En outre des chemins publics, le présent article s’applique sur les chemins soumis à l’administration du ministère des Ressources naturelles, de la Faune et des Parcs ou entretenus par celui-ci, sur les chemins privés ouverts à la circulation publique des véhicules routiers ainsi que sur les terrains de centres commerciaux et autres terrains où le public est autorisé à circuler.

[35]      Les policiers ne peuvent intervenir que pour prévenir un préjudice spécifique identifiable et imminent comme le souligne le juge François Marchand dans la cause de R. c. Hernandez 2012 QCCQ 1435 (CanLII) :

[31]      À la lumière de ces principes, le Tribunal conclut que lorsque les policiers aperçoivent le véhicule dans le stationnement, ils n’ont aucun motif précis pour l’intercepter. Ils ne pouvaient intervenir pour vérifier le pourquoi de sa présence à cet endroit. La Cour conclut qu’il y a eu violation des droits de l’accusé reconnus par l’article 9 de la Charte. Le requérant a été détenu de façon arbitraire et illégale.

[36]      Dans Leblanc c. R. 2015 QCCS 2917 (CanLII), la Juge Line Samoisette, précise :

[27]  Le pouvoir de l’État ne permet pas d’intercepter des personnes dans n’importe quelle circonstance. L’on ne peut intercepter un véhicule uniquement par curiosité…

[37]      En appliquant ces principes dans la présente cause, les policiers Billenko et Bergeron ont-ils intercepté le véhicule conduit par le défendeur pour un motif légitime ?

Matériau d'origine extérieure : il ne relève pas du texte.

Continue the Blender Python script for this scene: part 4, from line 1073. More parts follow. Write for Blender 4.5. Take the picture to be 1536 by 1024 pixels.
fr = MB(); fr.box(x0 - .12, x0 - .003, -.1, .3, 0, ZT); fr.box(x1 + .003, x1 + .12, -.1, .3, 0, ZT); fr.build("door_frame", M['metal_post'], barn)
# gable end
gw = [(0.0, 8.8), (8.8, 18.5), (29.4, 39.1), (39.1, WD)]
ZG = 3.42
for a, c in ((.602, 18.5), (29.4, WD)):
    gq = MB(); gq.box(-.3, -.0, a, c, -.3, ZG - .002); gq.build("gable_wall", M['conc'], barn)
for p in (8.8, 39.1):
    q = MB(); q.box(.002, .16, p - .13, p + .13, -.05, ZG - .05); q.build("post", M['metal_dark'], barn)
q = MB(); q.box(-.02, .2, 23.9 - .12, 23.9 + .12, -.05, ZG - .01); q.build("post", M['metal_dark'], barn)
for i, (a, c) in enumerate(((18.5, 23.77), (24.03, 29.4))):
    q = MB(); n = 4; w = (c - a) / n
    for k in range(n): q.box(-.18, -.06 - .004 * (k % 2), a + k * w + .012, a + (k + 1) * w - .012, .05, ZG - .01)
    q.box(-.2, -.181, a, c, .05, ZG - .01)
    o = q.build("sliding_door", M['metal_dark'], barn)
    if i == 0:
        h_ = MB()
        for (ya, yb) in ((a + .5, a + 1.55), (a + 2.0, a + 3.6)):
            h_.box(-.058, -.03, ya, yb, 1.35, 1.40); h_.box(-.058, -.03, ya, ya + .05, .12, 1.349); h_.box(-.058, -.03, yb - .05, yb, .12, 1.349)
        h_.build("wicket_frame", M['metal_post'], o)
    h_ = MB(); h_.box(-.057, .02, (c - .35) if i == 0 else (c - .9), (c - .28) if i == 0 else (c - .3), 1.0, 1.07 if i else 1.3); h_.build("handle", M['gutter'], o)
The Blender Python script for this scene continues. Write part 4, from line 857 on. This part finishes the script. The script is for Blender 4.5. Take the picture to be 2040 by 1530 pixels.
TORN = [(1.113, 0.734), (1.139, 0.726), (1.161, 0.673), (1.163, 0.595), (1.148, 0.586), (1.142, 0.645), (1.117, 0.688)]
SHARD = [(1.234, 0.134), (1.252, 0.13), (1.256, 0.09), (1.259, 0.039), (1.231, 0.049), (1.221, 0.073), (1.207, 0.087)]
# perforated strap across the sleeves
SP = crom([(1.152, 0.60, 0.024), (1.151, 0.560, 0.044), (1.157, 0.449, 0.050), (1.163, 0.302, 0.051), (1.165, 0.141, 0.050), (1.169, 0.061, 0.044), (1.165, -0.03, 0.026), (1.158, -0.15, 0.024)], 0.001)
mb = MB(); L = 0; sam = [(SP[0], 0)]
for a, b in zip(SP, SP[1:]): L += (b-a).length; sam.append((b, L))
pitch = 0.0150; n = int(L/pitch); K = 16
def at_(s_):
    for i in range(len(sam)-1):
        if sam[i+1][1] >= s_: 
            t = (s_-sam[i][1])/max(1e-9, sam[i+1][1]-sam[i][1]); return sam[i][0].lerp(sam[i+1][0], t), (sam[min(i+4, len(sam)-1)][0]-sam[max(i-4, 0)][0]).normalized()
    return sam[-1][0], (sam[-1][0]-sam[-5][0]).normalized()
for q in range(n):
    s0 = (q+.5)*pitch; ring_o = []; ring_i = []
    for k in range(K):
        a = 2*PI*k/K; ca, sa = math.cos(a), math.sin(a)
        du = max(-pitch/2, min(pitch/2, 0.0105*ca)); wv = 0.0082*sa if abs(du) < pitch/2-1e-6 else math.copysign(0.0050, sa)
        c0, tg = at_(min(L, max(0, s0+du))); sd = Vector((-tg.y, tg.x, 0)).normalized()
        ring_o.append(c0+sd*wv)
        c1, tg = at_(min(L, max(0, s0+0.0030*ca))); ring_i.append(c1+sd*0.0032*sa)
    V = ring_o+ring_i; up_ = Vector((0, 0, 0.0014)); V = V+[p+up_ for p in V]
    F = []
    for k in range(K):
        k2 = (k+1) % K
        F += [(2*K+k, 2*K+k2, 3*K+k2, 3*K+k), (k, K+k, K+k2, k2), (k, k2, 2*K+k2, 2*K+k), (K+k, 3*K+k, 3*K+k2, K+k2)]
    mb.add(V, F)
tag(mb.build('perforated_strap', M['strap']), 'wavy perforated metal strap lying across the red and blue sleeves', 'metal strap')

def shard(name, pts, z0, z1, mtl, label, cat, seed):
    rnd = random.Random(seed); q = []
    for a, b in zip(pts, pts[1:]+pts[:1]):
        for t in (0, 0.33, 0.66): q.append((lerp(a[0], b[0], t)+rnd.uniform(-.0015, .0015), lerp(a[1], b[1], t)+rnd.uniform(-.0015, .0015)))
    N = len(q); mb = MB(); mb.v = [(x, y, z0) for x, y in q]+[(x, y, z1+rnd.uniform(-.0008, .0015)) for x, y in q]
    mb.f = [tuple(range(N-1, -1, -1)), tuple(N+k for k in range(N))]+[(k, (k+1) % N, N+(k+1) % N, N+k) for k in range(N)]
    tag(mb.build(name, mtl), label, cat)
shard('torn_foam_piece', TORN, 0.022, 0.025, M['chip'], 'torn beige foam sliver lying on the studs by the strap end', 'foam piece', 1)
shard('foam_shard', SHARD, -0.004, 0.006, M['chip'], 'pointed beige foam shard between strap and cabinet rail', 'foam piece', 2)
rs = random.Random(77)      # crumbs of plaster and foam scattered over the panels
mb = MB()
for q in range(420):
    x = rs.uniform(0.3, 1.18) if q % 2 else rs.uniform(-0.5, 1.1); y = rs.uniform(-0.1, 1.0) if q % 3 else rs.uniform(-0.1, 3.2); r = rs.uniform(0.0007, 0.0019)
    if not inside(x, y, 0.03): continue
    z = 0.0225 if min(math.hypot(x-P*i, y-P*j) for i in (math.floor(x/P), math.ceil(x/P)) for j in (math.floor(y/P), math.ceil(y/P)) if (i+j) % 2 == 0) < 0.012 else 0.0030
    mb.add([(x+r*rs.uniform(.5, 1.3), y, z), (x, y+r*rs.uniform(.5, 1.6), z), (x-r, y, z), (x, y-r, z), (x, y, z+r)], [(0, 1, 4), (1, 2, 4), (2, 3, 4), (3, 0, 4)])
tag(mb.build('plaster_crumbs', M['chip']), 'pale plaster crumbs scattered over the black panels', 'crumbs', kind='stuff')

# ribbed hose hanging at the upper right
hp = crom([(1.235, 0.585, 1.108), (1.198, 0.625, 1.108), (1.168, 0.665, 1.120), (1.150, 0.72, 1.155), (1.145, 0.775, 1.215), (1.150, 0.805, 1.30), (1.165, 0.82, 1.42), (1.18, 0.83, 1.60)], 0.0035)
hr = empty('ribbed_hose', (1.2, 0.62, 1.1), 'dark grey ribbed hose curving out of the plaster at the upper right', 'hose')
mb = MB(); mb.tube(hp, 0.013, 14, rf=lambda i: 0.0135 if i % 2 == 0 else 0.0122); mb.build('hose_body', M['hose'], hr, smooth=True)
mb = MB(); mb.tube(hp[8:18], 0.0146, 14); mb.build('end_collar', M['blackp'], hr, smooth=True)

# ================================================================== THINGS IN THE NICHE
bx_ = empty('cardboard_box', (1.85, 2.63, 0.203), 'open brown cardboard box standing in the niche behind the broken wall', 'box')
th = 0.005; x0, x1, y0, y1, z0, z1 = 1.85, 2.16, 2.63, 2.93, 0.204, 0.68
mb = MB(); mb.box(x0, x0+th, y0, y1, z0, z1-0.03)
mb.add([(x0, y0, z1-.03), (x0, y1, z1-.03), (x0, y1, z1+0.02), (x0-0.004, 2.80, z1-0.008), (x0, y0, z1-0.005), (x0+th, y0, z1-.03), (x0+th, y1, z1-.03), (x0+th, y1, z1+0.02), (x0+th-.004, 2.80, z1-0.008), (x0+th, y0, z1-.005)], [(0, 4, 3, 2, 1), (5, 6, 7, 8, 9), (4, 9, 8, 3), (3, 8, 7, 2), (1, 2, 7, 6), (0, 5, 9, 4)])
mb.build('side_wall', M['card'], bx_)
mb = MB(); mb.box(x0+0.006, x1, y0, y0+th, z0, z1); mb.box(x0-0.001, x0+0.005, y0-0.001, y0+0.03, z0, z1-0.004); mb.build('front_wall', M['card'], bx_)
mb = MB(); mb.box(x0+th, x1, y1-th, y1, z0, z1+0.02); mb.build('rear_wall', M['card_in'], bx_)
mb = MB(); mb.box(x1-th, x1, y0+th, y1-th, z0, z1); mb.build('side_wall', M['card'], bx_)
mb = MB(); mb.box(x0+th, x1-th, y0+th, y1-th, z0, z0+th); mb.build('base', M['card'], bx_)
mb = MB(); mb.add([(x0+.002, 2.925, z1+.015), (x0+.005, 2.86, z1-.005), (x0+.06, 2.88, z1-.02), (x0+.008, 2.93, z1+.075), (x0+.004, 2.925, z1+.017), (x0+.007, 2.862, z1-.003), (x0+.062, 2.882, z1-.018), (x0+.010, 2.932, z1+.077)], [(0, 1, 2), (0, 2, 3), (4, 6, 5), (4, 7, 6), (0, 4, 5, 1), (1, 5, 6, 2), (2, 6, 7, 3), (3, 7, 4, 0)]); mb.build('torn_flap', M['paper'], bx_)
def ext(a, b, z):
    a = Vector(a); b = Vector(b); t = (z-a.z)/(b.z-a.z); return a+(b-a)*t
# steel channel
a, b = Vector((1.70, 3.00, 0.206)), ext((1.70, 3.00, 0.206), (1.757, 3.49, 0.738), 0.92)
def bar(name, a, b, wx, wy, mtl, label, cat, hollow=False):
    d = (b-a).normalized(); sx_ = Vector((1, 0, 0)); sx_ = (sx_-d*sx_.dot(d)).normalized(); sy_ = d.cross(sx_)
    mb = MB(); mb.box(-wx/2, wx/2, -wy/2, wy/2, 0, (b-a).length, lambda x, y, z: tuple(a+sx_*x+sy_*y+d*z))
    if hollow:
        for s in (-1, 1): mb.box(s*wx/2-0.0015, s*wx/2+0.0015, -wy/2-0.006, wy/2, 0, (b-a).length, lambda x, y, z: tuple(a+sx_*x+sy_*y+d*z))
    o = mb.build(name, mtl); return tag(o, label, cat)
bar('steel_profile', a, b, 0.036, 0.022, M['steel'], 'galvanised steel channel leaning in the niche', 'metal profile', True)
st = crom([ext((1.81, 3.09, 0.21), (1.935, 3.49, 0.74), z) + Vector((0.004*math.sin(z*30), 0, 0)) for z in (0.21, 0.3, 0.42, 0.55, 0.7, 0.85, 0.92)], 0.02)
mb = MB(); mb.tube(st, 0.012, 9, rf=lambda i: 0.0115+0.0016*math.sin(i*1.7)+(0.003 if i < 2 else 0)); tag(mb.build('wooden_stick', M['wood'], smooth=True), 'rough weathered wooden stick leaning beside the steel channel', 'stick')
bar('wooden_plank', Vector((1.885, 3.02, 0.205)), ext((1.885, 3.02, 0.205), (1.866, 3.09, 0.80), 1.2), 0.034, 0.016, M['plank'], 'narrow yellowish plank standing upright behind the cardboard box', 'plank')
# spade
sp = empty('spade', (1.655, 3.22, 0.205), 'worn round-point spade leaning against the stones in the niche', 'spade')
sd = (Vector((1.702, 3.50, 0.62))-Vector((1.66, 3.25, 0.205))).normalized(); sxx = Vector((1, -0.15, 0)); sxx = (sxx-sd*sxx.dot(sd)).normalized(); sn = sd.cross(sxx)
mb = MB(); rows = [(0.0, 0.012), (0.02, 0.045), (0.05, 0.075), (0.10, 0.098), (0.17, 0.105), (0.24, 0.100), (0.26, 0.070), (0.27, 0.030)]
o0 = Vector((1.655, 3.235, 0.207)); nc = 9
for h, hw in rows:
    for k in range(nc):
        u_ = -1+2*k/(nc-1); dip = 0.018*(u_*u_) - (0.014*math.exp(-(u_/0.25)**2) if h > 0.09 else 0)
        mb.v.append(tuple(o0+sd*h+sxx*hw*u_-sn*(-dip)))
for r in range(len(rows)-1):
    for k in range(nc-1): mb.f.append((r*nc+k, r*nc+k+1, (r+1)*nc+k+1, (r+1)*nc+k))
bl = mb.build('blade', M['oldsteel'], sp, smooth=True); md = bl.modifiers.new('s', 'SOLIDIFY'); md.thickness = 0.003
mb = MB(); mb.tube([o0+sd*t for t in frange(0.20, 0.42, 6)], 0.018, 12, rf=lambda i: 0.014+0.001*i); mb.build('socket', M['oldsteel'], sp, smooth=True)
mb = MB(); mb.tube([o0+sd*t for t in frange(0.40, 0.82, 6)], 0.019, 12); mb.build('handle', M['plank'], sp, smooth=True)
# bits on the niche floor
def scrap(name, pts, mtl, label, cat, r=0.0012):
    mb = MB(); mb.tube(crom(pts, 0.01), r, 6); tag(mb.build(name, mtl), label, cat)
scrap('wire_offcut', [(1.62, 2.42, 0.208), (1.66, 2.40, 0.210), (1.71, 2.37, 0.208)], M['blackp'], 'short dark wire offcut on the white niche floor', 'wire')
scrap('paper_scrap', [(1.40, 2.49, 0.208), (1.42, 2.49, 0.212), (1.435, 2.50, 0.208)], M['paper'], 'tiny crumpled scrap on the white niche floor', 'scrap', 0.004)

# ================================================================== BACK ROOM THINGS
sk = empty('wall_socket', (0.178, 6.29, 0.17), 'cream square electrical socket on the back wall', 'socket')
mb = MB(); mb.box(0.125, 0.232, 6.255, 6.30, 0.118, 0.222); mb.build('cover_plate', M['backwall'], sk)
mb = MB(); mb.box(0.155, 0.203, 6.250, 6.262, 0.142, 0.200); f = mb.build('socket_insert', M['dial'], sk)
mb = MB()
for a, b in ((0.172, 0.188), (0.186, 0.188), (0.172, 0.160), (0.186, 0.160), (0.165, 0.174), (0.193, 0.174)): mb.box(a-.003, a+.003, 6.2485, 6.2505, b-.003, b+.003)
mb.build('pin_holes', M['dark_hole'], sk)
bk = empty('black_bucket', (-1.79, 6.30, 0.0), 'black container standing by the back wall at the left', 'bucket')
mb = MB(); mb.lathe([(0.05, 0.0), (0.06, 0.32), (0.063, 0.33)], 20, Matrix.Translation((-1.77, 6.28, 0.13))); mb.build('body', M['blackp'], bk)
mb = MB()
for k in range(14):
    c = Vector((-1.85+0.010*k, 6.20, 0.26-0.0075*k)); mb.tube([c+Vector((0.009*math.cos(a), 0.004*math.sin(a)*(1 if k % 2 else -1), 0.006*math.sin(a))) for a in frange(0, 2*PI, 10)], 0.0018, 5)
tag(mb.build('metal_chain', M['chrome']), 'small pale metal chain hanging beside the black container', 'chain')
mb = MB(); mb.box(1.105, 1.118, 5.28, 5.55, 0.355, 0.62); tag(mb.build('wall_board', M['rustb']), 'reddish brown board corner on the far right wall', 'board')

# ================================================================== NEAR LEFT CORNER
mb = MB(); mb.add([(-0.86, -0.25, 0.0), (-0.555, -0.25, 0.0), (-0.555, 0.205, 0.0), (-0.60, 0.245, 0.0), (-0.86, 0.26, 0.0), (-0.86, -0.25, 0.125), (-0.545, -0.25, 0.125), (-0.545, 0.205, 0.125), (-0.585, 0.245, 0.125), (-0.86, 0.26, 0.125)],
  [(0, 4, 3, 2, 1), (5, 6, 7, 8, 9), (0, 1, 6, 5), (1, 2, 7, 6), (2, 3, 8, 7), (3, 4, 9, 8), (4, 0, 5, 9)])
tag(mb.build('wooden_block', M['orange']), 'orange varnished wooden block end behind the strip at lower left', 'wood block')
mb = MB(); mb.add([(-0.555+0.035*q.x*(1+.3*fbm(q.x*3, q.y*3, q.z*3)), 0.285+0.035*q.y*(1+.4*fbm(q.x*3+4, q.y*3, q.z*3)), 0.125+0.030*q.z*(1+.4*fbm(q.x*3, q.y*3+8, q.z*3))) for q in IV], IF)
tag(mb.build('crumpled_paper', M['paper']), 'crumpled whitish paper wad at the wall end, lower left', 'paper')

[38]      Force est d’admettre que le témoignage du policier Billenko  ne présente pas des garanties de fiabilité surtout du fait qu’il avait de la difficulté à répondre directement aux questions du procureur du défendeur et aussi du fait qu’il  se souvenait peu des circonstances dans lesquelles le défendeur a soufflé dans l’ADA.

[39]      La preuve révèle que les policiers aperçoivent le véhicule du défendeur immobilisé à un arrêt et le défendeur est  debout à côté de son véhicule.

[40]      Au lieu de se diriger directement vers le véhicule, les policiers font le tour du bloc et vont se positionner derrière le véhicule du défendeur.

[41]      Les gyrophares du véhicule de patrouille ne sont pas allumés de sorte que le défendeur quitte les lieux et s’engage sur la rue Saint-Georges.

[42]      Le véhicule du défendeur est intercepté par les policiers après que les policiers apprennent que le défendeur demeure à Sainte-Anne-de-Bellevue

[43]      Si la situation était à ce point dangereuse, les policiers auraient dû intervenir alors qu’ils se trouvaient à l’arrière du véhicule du défendeur et non pas après avoir appris qu’il venait de Sainte-Anne-de-Bellevue. L’ensemble de la preuve démontre que rien ne permet objectivement aux policiers d’intercepter le véhicule du requérant. Aucune infraction n’est commise et aucun constat d’infraction n’est signifié au défendeur

[44]      Au surplus, en admettant, lors du contre-interrogatoire, avoir intercepté le véhicule du défendeur par simple curiosité, les policiers n’avaient pas un motif légitime pour effectuer l’interception.

[45]      L’ensemble de la preuve permet de conclure que l’interception du véhicule du défendeur est illégale, que sa détention est arbitraire et l’arrestation qui en a découlé enfreint les droits du défendeur protégés par l’article 9 de la Charte des droits et libertés.